▶ Goal:
Give back the full listing, character for character, with no pictures.
■ ■ ■ ■ ■
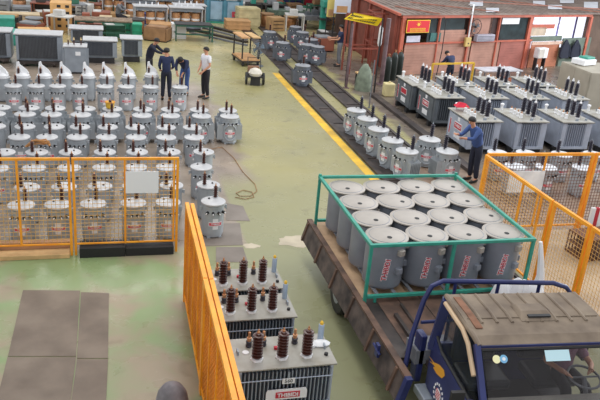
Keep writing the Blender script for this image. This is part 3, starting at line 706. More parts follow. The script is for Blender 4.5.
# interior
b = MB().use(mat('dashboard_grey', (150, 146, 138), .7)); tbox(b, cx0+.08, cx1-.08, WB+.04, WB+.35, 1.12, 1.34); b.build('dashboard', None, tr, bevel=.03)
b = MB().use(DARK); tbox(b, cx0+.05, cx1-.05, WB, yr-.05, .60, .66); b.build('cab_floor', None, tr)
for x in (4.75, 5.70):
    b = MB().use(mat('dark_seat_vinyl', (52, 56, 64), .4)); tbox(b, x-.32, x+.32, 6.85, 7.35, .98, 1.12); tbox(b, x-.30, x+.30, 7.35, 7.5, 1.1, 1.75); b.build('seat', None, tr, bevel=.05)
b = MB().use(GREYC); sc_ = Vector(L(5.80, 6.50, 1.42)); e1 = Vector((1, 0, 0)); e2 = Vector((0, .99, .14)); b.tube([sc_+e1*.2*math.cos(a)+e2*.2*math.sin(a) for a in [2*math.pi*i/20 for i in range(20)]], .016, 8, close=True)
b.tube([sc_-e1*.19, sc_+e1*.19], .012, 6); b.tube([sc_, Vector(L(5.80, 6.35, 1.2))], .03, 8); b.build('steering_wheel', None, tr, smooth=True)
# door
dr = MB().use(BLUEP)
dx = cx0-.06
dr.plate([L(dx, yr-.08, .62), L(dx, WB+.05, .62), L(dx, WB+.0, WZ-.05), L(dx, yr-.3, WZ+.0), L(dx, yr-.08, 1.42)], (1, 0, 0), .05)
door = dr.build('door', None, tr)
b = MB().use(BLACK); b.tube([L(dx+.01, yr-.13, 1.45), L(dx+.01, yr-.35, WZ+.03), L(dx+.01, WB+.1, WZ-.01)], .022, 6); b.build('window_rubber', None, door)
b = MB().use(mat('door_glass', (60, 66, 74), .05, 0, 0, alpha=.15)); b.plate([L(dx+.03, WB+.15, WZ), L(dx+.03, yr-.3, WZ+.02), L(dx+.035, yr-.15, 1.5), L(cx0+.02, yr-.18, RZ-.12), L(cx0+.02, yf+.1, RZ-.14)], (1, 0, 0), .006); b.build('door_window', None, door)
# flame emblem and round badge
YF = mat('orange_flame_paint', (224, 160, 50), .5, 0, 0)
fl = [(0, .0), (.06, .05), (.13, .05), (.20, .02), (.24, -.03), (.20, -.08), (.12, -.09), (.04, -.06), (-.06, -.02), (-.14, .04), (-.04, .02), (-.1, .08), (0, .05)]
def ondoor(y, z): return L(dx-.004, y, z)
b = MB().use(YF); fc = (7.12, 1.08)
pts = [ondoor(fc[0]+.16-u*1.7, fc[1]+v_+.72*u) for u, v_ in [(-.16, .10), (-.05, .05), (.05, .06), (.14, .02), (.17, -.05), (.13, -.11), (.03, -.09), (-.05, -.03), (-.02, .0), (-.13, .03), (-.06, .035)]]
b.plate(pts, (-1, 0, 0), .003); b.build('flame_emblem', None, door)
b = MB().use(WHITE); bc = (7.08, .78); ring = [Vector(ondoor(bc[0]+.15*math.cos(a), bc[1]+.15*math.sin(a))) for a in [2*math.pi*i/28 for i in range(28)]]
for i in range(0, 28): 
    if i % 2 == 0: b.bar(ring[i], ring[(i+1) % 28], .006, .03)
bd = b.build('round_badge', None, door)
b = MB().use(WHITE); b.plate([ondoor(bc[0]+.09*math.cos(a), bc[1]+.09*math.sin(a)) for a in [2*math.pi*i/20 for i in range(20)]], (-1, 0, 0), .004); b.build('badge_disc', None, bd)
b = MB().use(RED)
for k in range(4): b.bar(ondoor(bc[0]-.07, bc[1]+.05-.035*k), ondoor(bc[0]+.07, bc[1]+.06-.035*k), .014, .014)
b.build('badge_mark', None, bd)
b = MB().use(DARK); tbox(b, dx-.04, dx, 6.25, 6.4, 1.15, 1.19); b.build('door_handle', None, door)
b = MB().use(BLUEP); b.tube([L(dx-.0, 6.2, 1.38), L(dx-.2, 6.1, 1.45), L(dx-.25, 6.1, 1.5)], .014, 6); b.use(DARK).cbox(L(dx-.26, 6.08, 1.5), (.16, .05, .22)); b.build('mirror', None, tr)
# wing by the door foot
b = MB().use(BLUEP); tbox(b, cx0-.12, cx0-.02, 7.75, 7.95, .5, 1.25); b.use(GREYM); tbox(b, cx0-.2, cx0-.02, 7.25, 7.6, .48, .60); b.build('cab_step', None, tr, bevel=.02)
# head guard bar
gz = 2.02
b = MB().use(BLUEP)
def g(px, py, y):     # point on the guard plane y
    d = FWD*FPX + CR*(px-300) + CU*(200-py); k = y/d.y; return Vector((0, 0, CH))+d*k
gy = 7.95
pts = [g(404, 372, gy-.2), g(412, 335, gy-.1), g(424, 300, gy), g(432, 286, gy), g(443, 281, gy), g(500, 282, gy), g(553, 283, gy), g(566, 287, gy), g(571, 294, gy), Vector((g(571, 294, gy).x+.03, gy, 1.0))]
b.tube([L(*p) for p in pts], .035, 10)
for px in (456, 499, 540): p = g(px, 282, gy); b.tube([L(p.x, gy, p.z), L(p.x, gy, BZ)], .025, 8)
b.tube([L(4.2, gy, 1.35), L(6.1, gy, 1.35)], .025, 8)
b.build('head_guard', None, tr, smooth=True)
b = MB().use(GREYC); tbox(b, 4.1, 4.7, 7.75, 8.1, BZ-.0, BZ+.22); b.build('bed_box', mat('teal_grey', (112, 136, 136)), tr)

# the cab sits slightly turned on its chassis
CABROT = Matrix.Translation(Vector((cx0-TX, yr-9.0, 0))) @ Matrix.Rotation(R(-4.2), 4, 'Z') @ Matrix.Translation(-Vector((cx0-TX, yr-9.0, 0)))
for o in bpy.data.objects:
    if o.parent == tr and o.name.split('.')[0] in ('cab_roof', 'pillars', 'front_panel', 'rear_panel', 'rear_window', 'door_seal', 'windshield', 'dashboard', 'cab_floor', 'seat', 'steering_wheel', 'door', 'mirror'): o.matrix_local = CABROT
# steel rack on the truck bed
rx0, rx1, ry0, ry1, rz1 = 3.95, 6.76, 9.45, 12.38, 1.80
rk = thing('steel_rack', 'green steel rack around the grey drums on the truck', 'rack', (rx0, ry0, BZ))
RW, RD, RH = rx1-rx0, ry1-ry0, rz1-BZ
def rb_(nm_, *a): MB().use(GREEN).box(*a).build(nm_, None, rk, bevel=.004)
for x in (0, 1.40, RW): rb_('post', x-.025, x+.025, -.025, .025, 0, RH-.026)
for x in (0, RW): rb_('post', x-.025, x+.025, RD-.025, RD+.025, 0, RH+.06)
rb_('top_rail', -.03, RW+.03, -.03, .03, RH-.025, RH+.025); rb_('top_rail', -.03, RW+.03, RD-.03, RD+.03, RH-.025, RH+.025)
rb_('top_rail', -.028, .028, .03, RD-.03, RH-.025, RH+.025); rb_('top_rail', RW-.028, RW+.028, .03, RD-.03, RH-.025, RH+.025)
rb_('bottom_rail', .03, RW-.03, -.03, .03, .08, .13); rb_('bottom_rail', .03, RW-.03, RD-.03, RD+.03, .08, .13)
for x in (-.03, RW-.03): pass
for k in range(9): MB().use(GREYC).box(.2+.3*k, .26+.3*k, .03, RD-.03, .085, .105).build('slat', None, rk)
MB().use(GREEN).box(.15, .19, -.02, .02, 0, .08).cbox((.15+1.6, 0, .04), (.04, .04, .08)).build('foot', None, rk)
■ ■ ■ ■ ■
▶ Worked solution:
Keep writing the Blender script for this image. This is part 3, starting at line 706. More parts follow. The script is for Blender 4.5.
# interior
b = MB().use(mat('dashboard_grey', (150, 146, 138), .7)); tbox(b, cx0+.08, cx1-.08, WB+.04, WB+.35, 1.12, 1.34); b.build('dashboard', None, tr, bevel=.03)
b = MB().use(DARK); tbox(b, cx0+.05, cx1-.05, WB, yr-.05, .60, .66); b.build('cab_floor', None, tr)
for x in (4.75, 5.70):
    b = MB().use(mat('dark_seat_vinyl', (52, 56, 64), .4)); tbox(b, x-.32, x+.32, 6.85, 7.35, .98, 1.12); tbox(b, x-.30, x+.30, 7.35, 7.5, 1.1, 1.75); b.build('seat', None, tr, bevel=.05)
b = MB().use(GREYC); sc_ = Vector(L(5.80, 6.50, 1.42)); e1 = Vector((1, 0, 0)); e2 = Vector((0, .99, .14)); b.tube([sc_+e1*.2*math.cos(a)+e2*.2*math.sin(a) for a in [2*math.pi*i/20 for i in range(20)]], .016, 8, close=True)
b.tube([sc_-e1*.19, sc_+e1*.19], .012, 6); b.tube([sc_, Vector(L(5.80, 6.35, 1.2))], .03, 8); b.build('steering_wheel', None, tr, smooth=True)
# door
dr = MB().use(BLUEP)
dx = cx0-.06
dr.plate([L(dx, yr-.08, .62), L(dx, WB+.05, .62), L(dx, WB+.0, WZ-.05), L(dx, yr-.3, WZ+.0), L(dx, yr-.08, 1.42)], (1, 0, 0), .05)
door = dr.build('door', None, tr)
b = MB().use(BLACK); b.tube([L(dx+.01, yr-.13, 1.45), L(dx+.01, yr-.35, WZ+.03), L(dx+.01, WB+.1, WZ-.01)], .022, 6); b.build('window_rubber', None, door)
b = MB().use(mat('door_glass', (60, 66, 74), .05, 0, 0, alpha=.15)); b.plate([L(dx+.03, WB+.15, WZ), L(dx+.03, yr-.3, WZ+.02), L(dx+.035, yr-.15, 1.5), L(cx0+.02, yr-.18, RZ-.12), L(cx0+.02, yf+.1, RZ-.14)], (1, 0, 0), .006); b.build('door_window', None, door)
# flame emblem and round badge
YF = mat('orange_flame_paint', (224, 160, 50), .5, 0, 0)
fl = [(0, .0), (.06, .05), (.13, .05), (.20, .02), (.24, -.03), (.20, -.08), (.12, -.09), (.04, -.06), (-.06, -.02), (-.14, .04), (-.04, .02), (-.1, .08), (0, .05)]
def ondoor(y, z): return L(dx-.004, y, z)
b = MB().use(YF); fc = (7.12, 1.08)
pts = [ondoor(fc[0]+.16-u*1.7, fc[1]+v_+.72*u) for u, v_ in [(-.16, .10), (-.05, .05), (.05, .06), (.14, .02), (.17, -.05), (.13, -.11), (.03, -.09), (-.05, -.03), (-.02, .0), (-.13, .03), (-.06, .035)]]
b.plate(pts, (-1, 0, 0), .003); b.build('flame_emblem', None, door)
b = MB().use(WHITE); bc = (7.08, .78); ring = [Vector(ondoor(bc[0]+.15*math.cos(a), bc[1]+.15*math.sin(a))) for a in [2*math.pi*i/28 for i in range(28)]]
for i in range(0, 28): 
    if i % 2 == 0: b.bar(ring[i], ring[(i+1) % 28], .006, .03)
bd = b.build('round_badge', None, door)
b = MB().use(WHITE); b.plate([ondoor(bc[0]+.09*math.cos(a), bc[1]+.09*math.sin(a)) for a in [2*math.pi*i/20 for i in range(20)]], (-1, 0, 0), .004); b.build('badge_disc', None, bd)
b = MB().use(RED)
for k in range(4): b.bar(ondoor(bc[0]-.07, bc[1]+.05-.035*k), ondoor(bc[0]+.07, bc[1]+.06-.035*k), .014, .014)
b.build('badge_mark', None, bd)
b = MB().use(DARK); tbox(b, dx-.04, dx, 6.25, 6.4, 1.15, 1.19); b.build('door_handle', None, door)
b = MB().use(BLUEP); b.tube([L(dx-.0, 6.2, 1.38), L(dx-.2, 6.1, 1.45), L(dx-.25, 6.1, 1.5)], .014, 6); b.use(DARK).cbox(L(dx-.26, 6.08, 1.5), (.16, .05, .22)); b.build('mirror', None, tr)
# wing by the door foot
b = MB().use(BLUEP); tbox(b, cx0-.12, cx0-.02, 7.75, 7.95, .5, 1.25); b.use(GREYM); tbox(b, cx0-.2, cx0-.02, 7.25, 7.6, .48, .60); b.build('cab_step', None, tr, bevel=.02)
# head guard bar
gz = 2.02
b = MB().use(BLUEP)
def g(px, py, y):     # point on the guard plane y
    d = FWD*FPX + CR*(px-300) + CU*(200-py); k = y/d.y; return Vector((0, 0, CH))+d*k
gy = 7.95
pts = [g(404, 372, gy-.2), g(412, 335, gy-.1), g(424, 300, gy), g(432, 286, gy), g(443, 281, gy), g(500, 282, gy), g(553, 283, gy), g(566, 287, gy), g(571, 294, gy), Vector((g(571, 294, gy).x+.03, gy, 1.0))]
b.tube([L(*p) for p in pts], .035, 10)
for px in (456, 499, 540): p = g(px, 282, gy); b.tube([L(p.x, gy, p.z), L(p.x, gy, BZ)], .025, 8)
b.tube([L(4.2, gy, 1.35), L(6.1, gy, 1.35)], .025, 8)
b.build('head_guard', None, tr, smooth=True)
b = MB().use(GREYC); tbox(b, 4.1, 4.7, 7.75, 8.1, BZ-.0, BZ+.22); b.build('bed_box', mat('teal_grey', (112, 136, 136)), tr)

# the cab sits slightly turned on its chassis
CABROT = Matrix.Translation(Vector((cx0-TX, yr-9.0, 0))) @ Matrix.Rotation(R(-4.2), 4, 'Z') @ Matrix.Translation(-Vector((cx0-TX, yr-9.0, 0)))
for o in bpy.data.objects:
    if o.parent == tr and o.name.split('.')[0] in ('cab_roof', 'pillars', 'front_panel', 'rear_panel', 'rear_window', 'door_seal', 'windshield', 'dashboard', 'cab_floor', 'seat', 'steering_wheel', 'door', 'mirror'): o.matrix_local = CABROT
# steel rack on the truck bed
rx0, rx1, ry0, ry1, rz1 = 3.95, 6.76, 9.45, 12.38, 1.80
rk = thing('steel_rack', 'green steel rack around the grey drums on the truck', 'rack', (rx0, ry0, BZ))
RW, RD, RH = rx1-rx0, ry1-ry0, rz1-BZ
def rb_(nm_, *a): MB().use(GREEN).box(*a).build(nm_, None, rk, bevel=.004)
for x in (0, 1.40, RW): rb_('post', x-.025, x+.025, -.025, .025, 0, RH-.026)
for x in (0, RW): rb_('post', x-.025, x+.025, RD-.025, RD+.025, 0, RH+.06)
rb_('top_rail', -.03, RW+.03, -.03, .03, RH-.025, RH+.025); rb_('top_rail', -.03, RW+.03, RD-.03, RD+.03, RH-.025, RH+.025)
rb_('top_rail', -.028, .028, .03, RD-.03, RH-.025, RH+.025); rb_('top_rail', RW-.028, RW+.028, .03, RD-.03, RH-.025, RH+.025)
rb_('bottom_rail', .03, RW-.03, -.03, .03, .08, .13); rb_('bottom_rail', .03, RW-.03, RD-.03, RD+.03, .08, .13)
for x in (-.03, RW-.03): pass
for k in range(9): MB().use(GREYC).box(.2+.3*k, .26+.3*k, .03, RD-.03, .085, .105).build('slat', None, rk)
MB().use(GREEN).box(.15, .19, -.02, .02, 0, .08).cbox((.15+1.6, 0, .04), (.04, .04, .08)).build('foot', None, rk)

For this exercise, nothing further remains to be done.